Although peace doesn't just happen, the easiest way to make peace is by refusing to pour fuel onto the fire.  How many small disagreements and misunderstandings turn into full-fledged battles because of people jumping in and taking sides? I don't want to see my report card in this area, because those of you who know me are well aware of how far short I fall in the "peacemaking" department.  I'm a bit of a pyromaniac: adding wood to the fire is always more fun than putting it out.  Unfortunately, it's not godly.  God calls us to be firefighters, not arsonists.  Trained firefighters know how to fight fire with fire, but the only fire that can bring peace is the Fire of the Holy Spirit.

It is all too easy, in the attempt to show compassion and empathy for a friend, to make things worse rather than better.  (My close friend just found out that her husband is cheating on her, so I remind her of all the reasons she is better off without him...)  Maybe that's why this "peacemaker" blessing comes right after the one about mercy.  We need to be merciful to people on BOTH sides of a conflict.  So the next time a friend comes to you with a grievance about someone, try pointing out the good in that person, and watch what happens.  

Warning: while you're watching, duck.

I never said this would be an easy lesson.  Jesus never said it would be easy, either.  (When He tried it, they murdered Him.)  You see, if I am on the warpath and you tell me that my enemy is God's beloved child, I am going to feel betrayed by you.  I am also (if I am a Christ-follower) going to feel convicted that my anger is inappropriate, and this is going to make me even angrier.  (Am I touching any nerves here?)  The end result: I am going to turn against you.

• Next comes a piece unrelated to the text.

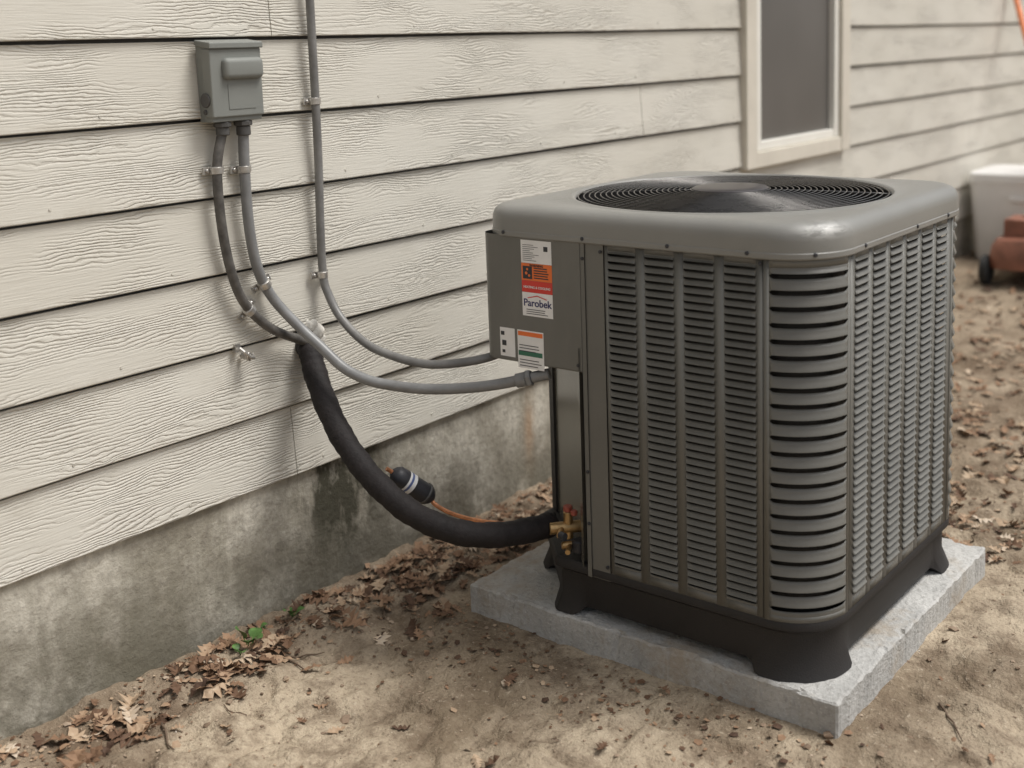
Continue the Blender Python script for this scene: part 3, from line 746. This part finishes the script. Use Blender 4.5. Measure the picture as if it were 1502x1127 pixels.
for k in range(NL):
    for xx in np.arange(.35+.13*(k%3),9,.406):
        if WX0-.05<xx<WX1+.05: continue
        z=Z0+k*E+.022; mb.cyl((xx,.004,z),(xx,-.0003,z),.0033,8)
mb.obj('siding_nails',M['siding'],house)

# ------------------------------------------------------------------ background things
def tub(name,cx,cy,z0,z1,wx,wy,parent,mat,taper=.8,rad=.06):
    rg=[]
    for f,z in ((taper-.03,z0),(taper,z0+.02),(.97,z1-.07),(.985,z1-.05),(1.01,z1-.045),(1.01,z1-.02),(.99,z1),(.9,z1+.016),(.5,z1+.024),(.02,z1+.026)):
        P=rpoly([(cx-wx/2*f,cy-wy/2*f,rad*f),(cx+wx/2*f,cy-wy/2*f,rad*f),(cx+wx/2*f,cy+wy/2*f,rad*f),(cx-wx/2*f,cy+wy/2*f,rad*f)],6); rg.append(R3(P,z))
    V,F=loft(rg); n=len(rg[0]); F.append(tuple(range(n))[::-1]); return mobj(name,V,F,mat,parent,True,35)
bn=empty('plastic_storage_bin'); tub('tub_and_lid',6.93,-.325,.095,.585,.42,.60,bn,M['binw'],.86)
b=MB(); b.box(6.712,6.725,-.46,-.26,.44,.47); bevel(b.obj('grip',M['binw'],bn),.006,3)
mw=empty('lawn_mower')
mx,my=6.42,-.56; g0=.085
mb=MB()
for sx in (-.22,.24):
    for sy in (-.25,.25):
        c=Vector((mx+sx,my+sy,g0+.075))
        mb.tube([c+Vector((0,-.022,0)),c+Vector((0,-.016,0)),c+Vector((0,.016,0)),c+Vector((0,.022,0))],[.062,.075,.075,.062],24)
mb.obj('wheels',M['rubber'],mw,True,40)
mb=MB()
for sx in (-.22,.24):
    for sy in (-.25,.25):
        s=1 if sy>0 else -1; mb.cyl((mx+sx,my+sy,g0+.075),(mx+sx,my+sy+s*.026,g0+.075),.035,16,.003)
mb.obj('wheel_hubs',M['metal'],mw,True,40)
rg=[]
for f,z in ((1,.09),(1.02,.14),(.98,.20),(.9,.235),(.3,.25)):
    rg.append(R3(rpoly([(mx-.27*f,my-.24*f,.08*f),(mx+.27*f,my-.24*f,.08*f),(mx+.27*f,my+.24*f,.08*f),(mx-.27*f,my+.24*f,.08*f)],6),z+g0))
V,F=loft(rg); F.append(tuple(4*len(rg[0])+k for k in range(len(rg[0])))); mobj('deck',V,F,M['mower'],mw,True,40)
mb=MB(); mb.cyl((mx,my,g0+.23),(mx,my,g0+.34),.15,28,.02); mb.cyl((mx,my,g0+.34),(mx,my,g0+.38),.10,24,.015); mb.box(mx-.16,mx+.02,my+.08,my+.19,g0+.23,g0+.33); bevel(mb.obj('engine',M['mower'],mw,True,40),.006)
mb=MB()
for s in (-1,1): mb.tube(spline([(mx+.2,my+s*.2,g0+.16),(mx+.45,my+s*.2,g0+.42),(mx+.75,my+s*.2,g0+.78)],6),.011,12)
mb.tube([(mx+.75,my-.2,g0+.78),(mx+.75,my+.2,g0+.78)],.011,12); mb.obj('handle',M['metal'],mw,True,40)
sh=empty('shovel')
top=Vector((7.47,-.03,1.60)); dirn=(Vector((7.24,-.17,1.33))-top).normalized(); L=(1.60-.10)/-dirn.z; bot=top+dirn*(L*.86); tip=top+dirn*(L*1.0)
mb=MB(); mb.tube([top,bot],.016,14); mb.obj('shaft',M['handle'],sh,True,40)
s=dirn.cross(Vector((0,0,1))).normalized(); up=s.cross(dirn); V=[];F=[]
for i,(t_,w) in enumerate(((0,.03),(.12,.1),(.3,.11),(.6,.10),(.85,.06),(1,.005))):
    c=bot+(tip-bot)*t_
    V+=[c-s*w-up*.02*(w>.05),c-s*w*.5,c+up*.004,c+s*w*.5,c+s*w-up*.02*(w>.05)]
    if i:
        for j in range(4): p=5*(i-1)+j; F.append((p,p+1,p+6,p+5))
mobj('blade',V,F,M['metal'],sh,True)

# ------------------------------------------------------------------ light
el,az=math.radians(62),math.atan2(.5,-.75)
W=bpy.data.worlds.new('World'); S.world=W; W.use_nodes=True; nt=W.node_tree
bg=nt.nodes['Background']; sk=nt.nodes.new('ShaderNodeTexSky'); sk.sky_type='NISHITA'; sk.sun_disc=False; sk.sun_elevation=el; sk.sun_rotation=az; sk.dust_density=4; sk.air_density=1.2
hs=nt.nodes.new('ShaderNodeHueSaturation'); hs.inputs['Saturation'].default_value=.28; nt.links.new(sk.outputs[0],hs.inputs['Color'])
nt.links.new(hs.outputs[0],bg.inputs[0]); bg.inputs[1].default_value=.125
sl=bpy.data.lights.new('sun','SUN'); sl.energy=2.8; sl.angle=math.radians(24); sl.color=(1,.975,.93)
so=link(bpy.data.objects.new('sun',sl)); sd=Vector((math.sin(az)*math.cos(el),math.cos(az)*math.cos(el),math.sin(el))); so.rotation_euler=sd.to_track_quat('Z','Y').to_euler(); so.location=(0,-3,6)
# ------------------------------------------------------------------ camera
yw,pt,rl=math.radians(38.924),math.radians(8.6447),math.radians(-1.9916)
Fw=Vector((math.cos(yw)*math.cos(pt),math.sin(yw)*math.cos(pt),-math.sin(pt))); Rt=Vector((math.sin(yw),-math.cos(yw),0)); Up=Rt.cross(Fw)
R2=Rt*math.cos(rl)+Up*math.sin(rl); U2=-Rt*math.sin(rl)+Up*math.cos(rl)
cd=bpy.data.cameras.new('camera'); co=link(bpy.data.objects.new('camera',cd))
mt=Matrix((( R2.x,U2.x,-Fw.x,0),(R2.y,U2.y,-Fw.y,-2.2298),(R2.z,U2.z,-Fw.z,1.3528),(0,0,0,1))); co.matrix_world=mt
cd.lens=1773.4/1502*36; cd.sensor_width=36; cd.shift_y=-(563.5-340.94)/1502; cd.clip_end=500
cd.dof.use_dof=True; cd.dof.focus_distance=2.7; cd.dof.aperture_fstop=2.2
S.camera=co
S.view_settings.view_transform='Standard'; S.view_settings.look='None'; S.view_settings.exposure=0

Welcome to the world of persecution.

Sometimes, we deserve the anger that is directed at us.  If I'm being a jerk and you get mad at me for that, well, I deserve it.  That's not what Jesus is talking about here, though.  He is warning us that, if we follow all of the steps He has laid out so far, the end result is likely to be a bit unpleasant for us.  That's when we're apt to look up and cry, "God, I thought this was the path to BLESSING!  Where's the BLESSING?"  Jesus reassures us ahead of time that He hasn't forgotten about the blessing.  We just need to wait for it.

If we are following Him (step one), we should expect to end up in the same place He ended up, right?  The good news: persecution is on the path, but it is not the end of the path!  For theirs is the kingdom of heaven... great is your reward in heaven.  Jesus is not in the grave today; He is in heaven.

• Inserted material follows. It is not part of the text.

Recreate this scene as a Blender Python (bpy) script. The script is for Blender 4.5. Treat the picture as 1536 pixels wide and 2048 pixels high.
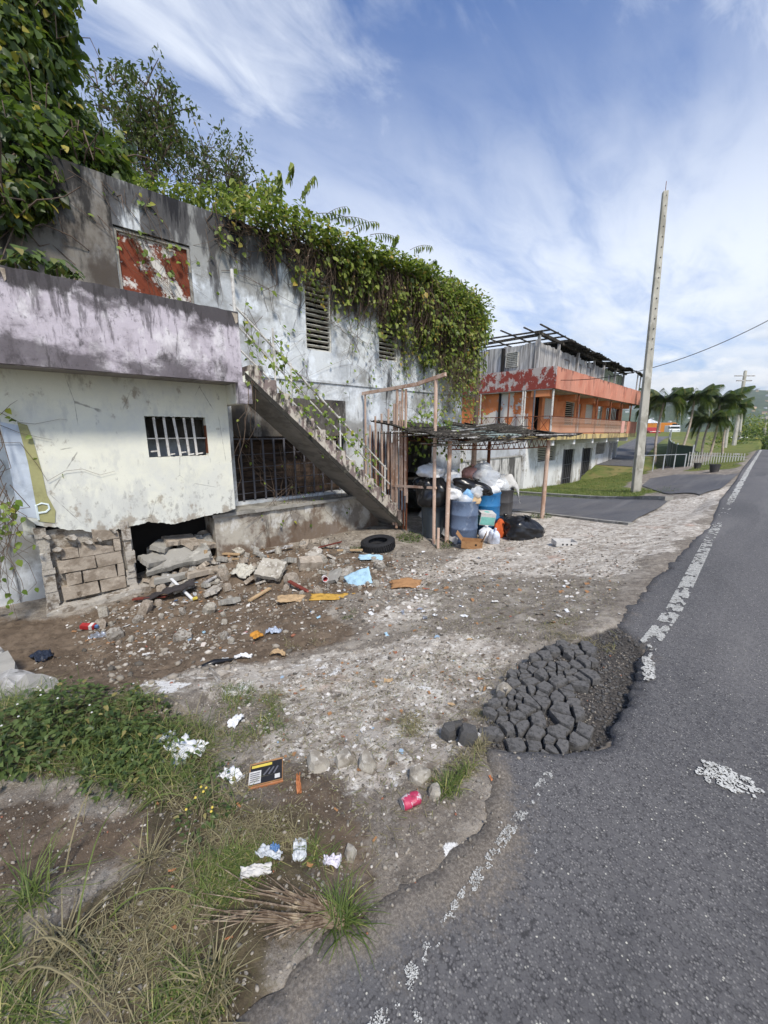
import bpy, math, random
import numpy as np
from mathutils import Vector, Matrix, geometry, noise as mnoise
for _o in list(bpy.data.objects): bpy.data.objects.remove(_o, do_unlink=True)
S = bpy.context.scene
R = math.radians
# ------------------------------------------------------------------ camera
EYE = np.array([0., 0., 1.6]); HEAD = R(44.6); FPX = 770.0; PITCH = math.atan(161 / 770.0)
cam_d = bpy.data.cameras.new('camera'); cam = bpy.data.objects.new('camera', cam_d); S.collection.objects.link(cam)
cam.location = EYE; cam.rotation_euler = (math.pi / 2 - PITCH, 0, HEAD)
cam_d.sensor_fit = 'HORIZONTAL'; cam_d.sensor_width = 36; cam_d.lens = FPX / 1536 * 36
cam_d.clip_start = 0.05; cam_d.clip_end = 20000
S.camera = cam
# ------------------------------------------------------------------ sky
SUN_EL, SUN_AZ = R(52), R(118)         # compass angle from +Y, clockwise: behind the camera, over its right shoulder
W = bpy.data.worlds.new('World'); S.world = W; W.use_nodes = True
nt = W.node_tree; nt.nodes.clear()
def wn(t, **k):
    n = nt.nodes.new(t)
    for a, b in k.items(): setattr(n, a, b)
    return n
def wl(a, b): nt.links.new(a, b)
def wmath(op, a, b=None, clamp=False):
    n = wn('ShaderNodeMath', operation=op, use_clamp=clamp)
    for i, v in enumerate((a, b)):
        if v is None: continue
        if isinstance(v, (int, float)): n.inputs[i].default_value = v
        else: wl(v, n.inputs[i])
    return n.outputs[0]
def wramp(v, lo, hi, a=0., b=1.):
    n = wn('ShaderNodeMapRange', interpolation_type='SMOOTHSTEP')
    wl(v, n.inputs[0])
    for i, q in enumerate((lo, hi, a, b)): n.inputs[i + 1].default_value = q
    return n.outputs[0]
sky = wn('ShaderNodeTexSky', sky_type='NISHITA', sun_disc=False, sun_elevation=SUN_EL, sun_rotation=SUN_AZ,
         altitude=50, air_density=1.0, dust_density=0.6, ozone_density=2.5)
tc = wn('ShaderNodeTexCoord')
sep = wn('ShaderNodeSeparateXYZ'); wl(tc.outputs['Generated'], sep.inputs[0])
zc = wmath('MAXIMUM', sep.outputs[2], 0.02)
den = wmath('ADD', zc, 0.10)
px_ = wmath('DIVIDE', sep.outputs[0], den); py_ = wmath('DIVIDE', sep.outputs[1], den)
comb = wn('ShaderNodeCombineXYZ'); wl(px_, comb.inputs[0]); wl(py_, comb.inputs[1])
def cnoise(scale, rot, stretch, det=9, rough=.6, dist=.0, off=(0, 0, 0)):
    m = wn('ShaderNodeMapping'); m.inputs['Rotation'].default_value = (0, 0, rot); m.inputs['Scale'].default_value = stretch
    m.inputs['Location'].default_value = off
    wl(comb.outputs[0], m.inputs[0])
    n = wn('ShaderNodeTexNoise'); n.inputs['Scale'].default_value = scale; n.inputs['Detail'].default_value = det
    n.inputs['Roughness'].default_value = rough; n.inputs['Distortion'].default_value = dist
    wl(m.outputs[0], n.inputs['Vector']); return n.outputs[0]
# high wispy cirrus: streaks along one wind direction, plus soft broad sheets
streak = cnoise(1.25, R(-34), (1.8, .6, 1), 10, .58, .6, (.8, 2.1, 0))
broad = cnoise(.85, R(-30), (1.1, .7, 1), 7, .52, .3, (5.1, 2.9, 0))
fine = cnoise(4.2, R(-38), (1.7, .75, 1), 9, .66, .8, (1, 5, 0))
mixv = wmath('ADD', wmath('ADD', wmath('MULTIPLY', streak, .50), wmath('MULTIPLY', broad, .50)), wmath('MULTIPLY', fine, .24))
cirrus = wramp(mixv, .54, .84)
# more veil toward the horizon
hz = wramp(sep.outputs[2], .22, .72, .86, 0.)
veil = wmath('MULTIPLY', hz, wramp(mixv, .42, .70, .22, 1.))
high = wmath('MAXIMUM', wmath('MULTIPLY', cirrus, .80), veil)
# low cumulus bank near the horizon, on direction itself
mp = wn('ShaderNodeMapping'); mp.inputs['Scale'].default_value = (5.0, 5.0, 11.0); wl(tc.outputs['Generated'], mp.inputs[0])
cn = wn('ShaderNodeTexNoise'); cn.inputs['Scale'].default_value = 1.35; cn.inputs['Detail'].default_value = 9; cn.inputs['Roughness'].default_value = .58
wl(mp.outputs[0], cn.inputs['Vector'])
band = wmath('MULTIPLY', wramp(sep.outputs[2], .30, .06), wramp(sep.outputs[2], -.03, .03))
cum = wmath('MULTIPLY', wramp(cn.outputs[0], .47, .57), band)
mp2 = wn('ShaderNodeMapping'); mp2.inputs['Scale'].default_value = (5., 5., 11.); mp2.inputs['Location'].default_value = (.0, .0, .45); wl(tc.outputs['Generated'], mp2.inputs[0])
cn2 = wn('ShaderNodeTexNoise'); cn2.inputs['Scale'].default_value = 1.35; cn2.inputs['Detail'].default_value = 6; wl(mp2.outputs[0], cn2.inputs['Vector'])
def wmix(f, a, b):
    n = wn('ShaderNodeMix', data_type='RGBA'); wl(f, n.inputs[0])
    for i, v in ((6, a), (7, b)):
        if isinstance(v, tuple): n.inputs[i].default_value = v
        else: wl(v, n.inputs[i])
    return n.outputs[2]
SKY_K = 0.13
gain = wn('ShaderNodeVectorMath', operation='MULTIPLY'); wl(sky.outputs[0], gain.inputs[0]); gain.inputs[1].default_value = (SKY_K * .42, SKY_K * .74, SKY_K * 1.14)
cumcol = wmix(wramp(cn2.outputs[0], .42, .62), (1.25, 1.24, 1.22, 1), (.66, .72, .79, 1))
c1 = wmix(high, gain.outputs[0], (1.0, 1.04, 1.08, 1))
c2 = wmix(wmath('MULTIPLY', cum, .9), c1, cumcol)
bg = wn('ShaderNodeBackground'); wl(c2, bg.inputs[0]); bg.inputs[1].default_value = .86
wo = wn('ShaderNodeOutputWorld'); wl(bg.outputs[0], wo.inputs[0])
# ------------------------------------------------------------------ sun (veiled by thin cloud: soft)
sun_d = bpy.data.lights.new('sun', 'SUN'); sun_d.energy = 3.2; sun_d.angle = R(9); sun_d.color = (1, .93, .82)
sun = bpy.data.objects.new('sun', sun_d); S.collection.objects.link(sun)
sd = Vector((math.sin(SUN_AZ) * math.cos(SUN_EL), math.cos(SUN_AZ) * math.cos(SUN_EL), math.sin(SUN_EL)))
sun.rotation_euler = sd.to_track_quat('Z', 'Y').to_euler(); sun.location = (20, -10, 40)
S.view_settings.view_transform = 'Standard'; S.view_settings.look = 'None'; S.view_settings.exposure = 0.52; S.view_settings.gamma = 1.0
S.view_settings.use_curve_mapping = False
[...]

Everyone who does evil hates the light (John 3:19-20).
We tend to look at this last of the Beatitudes and assume it applies to persecution of believers by unbelievers, and so it does... but it also applies (and perhaps even more so) to persecution of believers by other believers.  In our culture today, unless you are the wackiest sort of obnoxious Bible-thumper, most unbelievers are just going to ignore you.  If you shove judgmental garbage down their throats, you may be persecuted, but not for Christ's will be "persecuted" for being an obnoxious jerk.  As I said before, that isn't what Jesus is getting at.  Some people seem to view persecution as a merit badge and do all sorts of unChristlike things in order to provoke it, having convinced themselves that they aren't truly a witness in the world unless they are being persecuted by unbelievers.  These same people, however, are missing out on the blessing that TRUE PERSECUTION brings with it.

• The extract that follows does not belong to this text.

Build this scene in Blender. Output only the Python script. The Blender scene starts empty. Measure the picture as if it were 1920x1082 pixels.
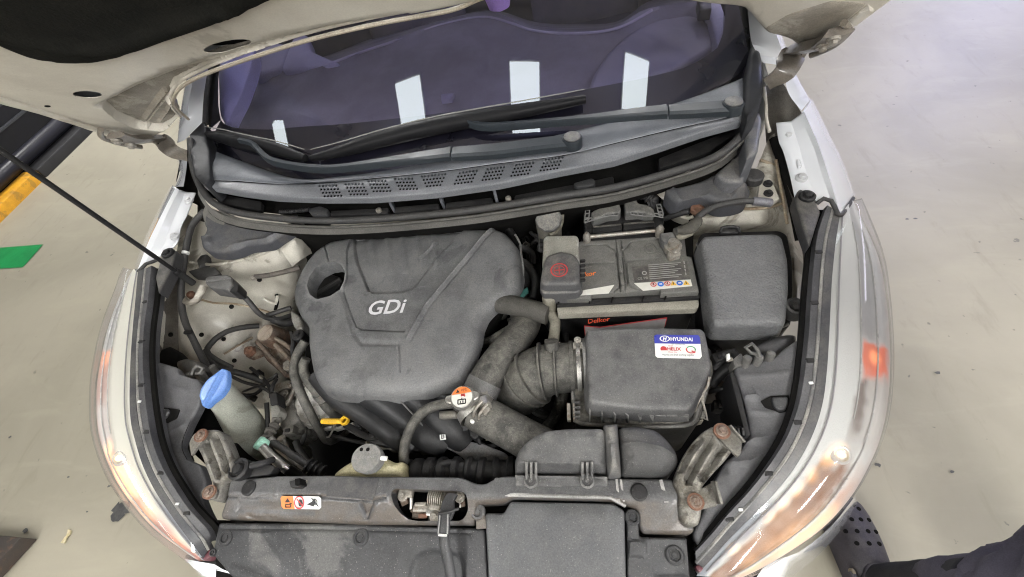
import bpy, bmesh, math, random
import numpy as np
from mathutils import Vector, Matrix
from mathutils.geometry import delaunay_2d_cdt
random.seed(3)
rng = np.random.default_rng(3)
C = bpy.context.scene.collection
SC = bpy.context.scene

# ------------------------------------------------------------------ camera
CAM = Vector((0.24526, -0.10099, 1.46668))
ROT = np.array([[0.98798978, 0.0309411, -0.15138971], [0.06201575, 0.81797491, 0.57190129], [-0.14152823, 0.57442118, -0.80623202]])
FPX = 777.59
cd = bpy.data.cameras.new("camera")
cam = bpy.data.objects.new("camera", cd)
C.objects.link(cam)
mw = Matrix([[ROT[0][i], ROT[1][i], -ROT[2][i], CAM[i]] for i in range(3)] + [[0, 0, 0, 1]])
cam.matrix_world = mw
cd.sensor_width = 36.0
cd.lens = 36.0 * FPX / 1920.0
cd.clip_start = 0.01
cd.clip_end = 200
SC.camera = cam

# ------------------------------------------------------------------ world, exposure
SC.view_settings.view_transform = 'Standard'
SC.view_settings.look = 'None'
SC.view_settings.exposure = 0.0
SC.view_settings.gamma = 1.0
wd = bpy.data.worlds.new("World")
SC.world = wd
wd.use_nodes = True
bg = wd.node_tree.nodes["Background"]
bg.inputs[0].default_value = (0.93, 0.95, 1.0, 1)
bg.inputs[1].default_value = 0.18
SC.cycles.max_bounces = 8
SC.cycles.transparent_max_bounces = 12
SC.cycles.sample_clamp_indirect = 6.0
SC.cycles.use_denoising = True
SC.cycles.filter_width = 1.1
LIGHT_E = 44.0

# ------------------------------------------------------------------ pixel -> place (photo pixels, at a given real height)
def ray(px, py):
    return Vector(np.array([(px - 960) / FPX, -(py - 541) / FPX, 1.0]) @ ROT)

def P(px, py, z):
    d = ray(px, py)
    if callable(z):
        a, b = 0.15, 6.0
        g = lambda t: (CAM.z + d.z * t) - z(CAM.x + d.x * t, CAM.y + d.y * t)
        t0 = a
        ts = np.linspace(a, b, 120)
        prev = g(ts[0])
        lo, hi = a, b
        for q in ts[1:]:
            v = g(q)
            if (v < 0) != (prev < 0):
                lo, hi = t0, q
                break
            prev, t0 = v, q
        s = g(lo) < 0
        for _ in range(30):
            m = (lo + hi) / 2
            if (g(m) < 0) == s: lo = m
            else: hi = m
        return CAM + d * lo
    return CAM + d * ((z - CAM.z) / d.z)

def pt(p, z=None):
    if isinstance(p, Vector): return p.copy()
    if len(p) == 3: return P(p[0], p[1], p[2])
    return P(p[0], p[1], z)

def plane3(*pts):
    A = np.array([[*pt(p)] for p in pts])
    M_ = np.c_[A[:, 0], A[:, 1], np.ones(len(A))]
    k = np.linalg.lstsq(M_, A[:, 2], rcond=None)[0]
    return lambda x, y: k[0] * x + k[1] * y + k[2]

# ------------------------------------------------------------------ objects
wc = {}
def empty(name, loc=(0, 0, 0)):
    o = bpy.data.objects.new(name, None)
    C.objects.link(o)
    o.location = loc
    o.empty_display_size = 0.1
    wc[o] = Vector(loc)
    return o

def tag(o, label=None, cat=None, group=None, kind=None):
    if label: o["label"] = label
    if cat: o["category"] = cat
    if group: o["group"] = group
    if kind: o["kind"] = kind
    return o

def fin(name, verts, faces, m, parent=None, label=None, ang=35, origin=None, flip_check=True):
    verts = [Vector(v) for v in verts]
    if origin is None:
        a = np.array([[*v] for v in verts])
        origin = Vector((a.min(0) + a.max(0)) / 2)
    me = bpy.data.meshes.new(name)
    me.from_pydata([v - origin for v in verts], [], faces)
    bm = bmesh.new()
    bm.from_mesh(me)
    bmesh.ops.remove_doubles(bm, verts=bm.verts, dist=1e-6)
    bmesh.ops.recalc_face_normals(bm, faces=bm.faces)
    bm.to_mesh(me)
    bm.free()
    return link(name, me, m, parent, origin, label, ang)

def link(name, me, m, parent=None, origin=Vector((0, 0, 0)), label=None, ang=35):
    me.polygons.foreach_set("use_smooth", [True] * len(me.polygons))
    if ang: me.set_sharp_from_angle(angle=math.radians(ang))
    if m and not me.materials: me.materials.append(m)
    o = bpy.data.objects.new(name, me)
    C.objects.link(o)
    if parent is not None:
        o.parent = parent
        o.location = origin - wc[parent]
    else:
        o.location = origin
    wc[o] = Vector(origin)
    if label: o["label"] = label
    return o

# ------------------------------------------------------------------ curves
def crspline(pts, n, closed=False):
    pts = [Vector(p) for p in pts]
    if len(pts) == 2: return [pts[0].lerp(pts[1], i / (n - 1)) for i in range(n)]
    out = []
    N = len(pts)
    segs = N if closed else N - 1
    # arc-length-ish parametrisation
    L = [(pts[(i + 1) % N] - pts[i]).length for i in range(segs)]
    T = sum(L) or 1
    for k in range(n):
        s = T * k / (n if closed else n - 1)
        i = 0
        while i < segs - 1 and s > L[i]:
            s -= L[i]; i += 1
        t = min(1, s / (L[i] or 1))
        g = (lambda j: pts[j % N]) if closed else (lambda j: pts[max(0, min(N - 1, j))])
        p0, p1, p2, p3 = g(i - 1), g(i), g(i + 1), g(i + 2)
        out.append(0.5 * ((2 * p1) + (p2 - p0) * t + (2 * p0 - 5 * p1 + 4 * p2 - p3) * t * t + (3 * p1 - p0 - 3 * p2 + p3) * t ** 3))
    return out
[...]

Have you ever lost a friend because you acted the way Christ would act in that same situation?  Because you refused to listen to gossip?  Because you wouldn't lie for someone?  Because you extended mercy to someone who didn't deserve it?  Because you gave to the poor instead of buying Christmas presents?  Because you spoke respectfully of a certain politician and prayed for him daily?  Because you missed the family Thanksgiving feast in order to serve food to the homeless?  Because you didn't take someone's side in an argument?  Because you were a peacemaker?


  1. Blessed in the Beatitudes means much more than just being happy or materially satisfied.

    The Greek word makarios (mak•ar•ee•os) and the corresponding Hebrew word ashar (aw•shar) both refer to a happiness that goes beyond earthly circumstances. Blessed refers to a joy that comes from desiring to trust God completely. It is a happiness that transcends physical needs, and worries. It might be translated as bliss.

    The Beatitudes use of blessed is intentionally contradictory to the Greek culture and legalistic Jewish culture of that time. The Greeks used blessed, makarios, to describe a state of financial wealth that put one beyond care or need of material goods. The self righteous and pious Jews believed that mere knowledge and external keeping of the Law was what blessed, ashar (aw•shar) them.

    Blessed in the Beatitudes refers to the ultimate satisfaction in God and humility before God who provides and is all.

    The blessing comes from a changed heart attitude not from a fat wallet or a fat head.

  2. I love our chats, and love your teaching. I love how you cut right to the heart of the matter. You are amazing, just in case you forget.

  3. I enjoy the fact that reading your blog helps me to relate the Bible teachings to everyday situations. I am learning so much through your teachings ! Thank you for taking the time to post your blogs so I may learn even more !!!!!